End Times, Beginning Times


It is the end times for the tomatoes. A week or two and they will be all gone. The next Sungolds I pop in my mouth, I need to close my eyes so I can remember all winter long how sweet they taste. These are too good to take to market. Since I can’t buy anything like them, I want to savor each one. It’s a sad truth for those who like to buy produce at Farmers Markets, the best produce the farmers keep for themselves.


It’s the end times for Claire and her ducklings. At times she looks ready to be with the other chickens. Each night I keep debating whether to take her back. When I do it will be a new beginning for the ducklings, on their own, and caretakers of the garden, doing their part to banish slugs forever. They are making their first timid forays out of the hoop house and into the garden. I am impressed with their fondness for all things slugs. There are none too small, none too big for them. I heard that ducks like slugs, but it wasn’t until I saw them slurp them down, that I understand the truth of that statement.

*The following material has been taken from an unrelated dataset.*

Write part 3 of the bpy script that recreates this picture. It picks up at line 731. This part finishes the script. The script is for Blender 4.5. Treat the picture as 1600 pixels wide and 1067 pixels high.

One of the weeds I am tossing into the compost pile has the most beautiful, delicate flowers. I’m pretty sure it is a weed, because the black berries that their seeds are turning into do not look like anything I planted this year. Though if those black berries are fruits with tiny seeds inside, I could be mistaken.




Daikon are worth growing just for their leaves. Not only are they pretty, they do wonders in a stir fry or in soups. You can also pickle them. They have enough fiber to flush your bowels clean as a whistle. A heaping plate of daikon greens, and you’ll be able to poop like a cow.


The end times are approaching for the sunflowers. Each time I see them, it’s like Van Gogh has taken his brush to the garden and gone mad, painting a splash of orange from here to there.


The treasure of spending a morning in the garden, is a bounty of produce for a hearty, fall soup. Soup so fine, it could only be served in fine china. I swear, no one for a hundred miles around, had a fine a lunch as we did this lovely, first day of October.

Comments

4 responses to “End Times, Beginning Times”

  1. Cindy

    I told a 90-year-old friend about your duck experiment. She recalled that her mother used to put duck eggs under a chicken once in awhile. She said that the mama chicken would get so upset when the ducklings took to the pond and left her on the bank calling to them. I’m glad the ducklings are ridding your garden of slugs!

  2. Yes, I can see how that would be upsetting to a mother hen. Which is why I have the hen and ducklings away from the other chickens. The rest of the chickens have access to a pond, but the ducklings are too young to go into the pond. The don’t have their feathers yet and the oil gland which keeps them waterproof is not developed yet. If they had a mother duck, she would coat them with her oil and they could go swimming without any problems.
    We’ll make a small swimming pool for them in the garden in a few weeks.

  3. Cindy

    I had no idea that mama ducks oiled their babies 🙂
    Is that weed you found black nightshade? https://en.wikipedia.org/wiki/Solanum_nigrum

  4. Just by rubbing against her, and sleeping underneath her, her oils will coat the ducklings. That weed I found does look like black nightshade. A bird must have brought the seeds. The plant rips out easily so next spring I’ll make sure it doesn’t take root.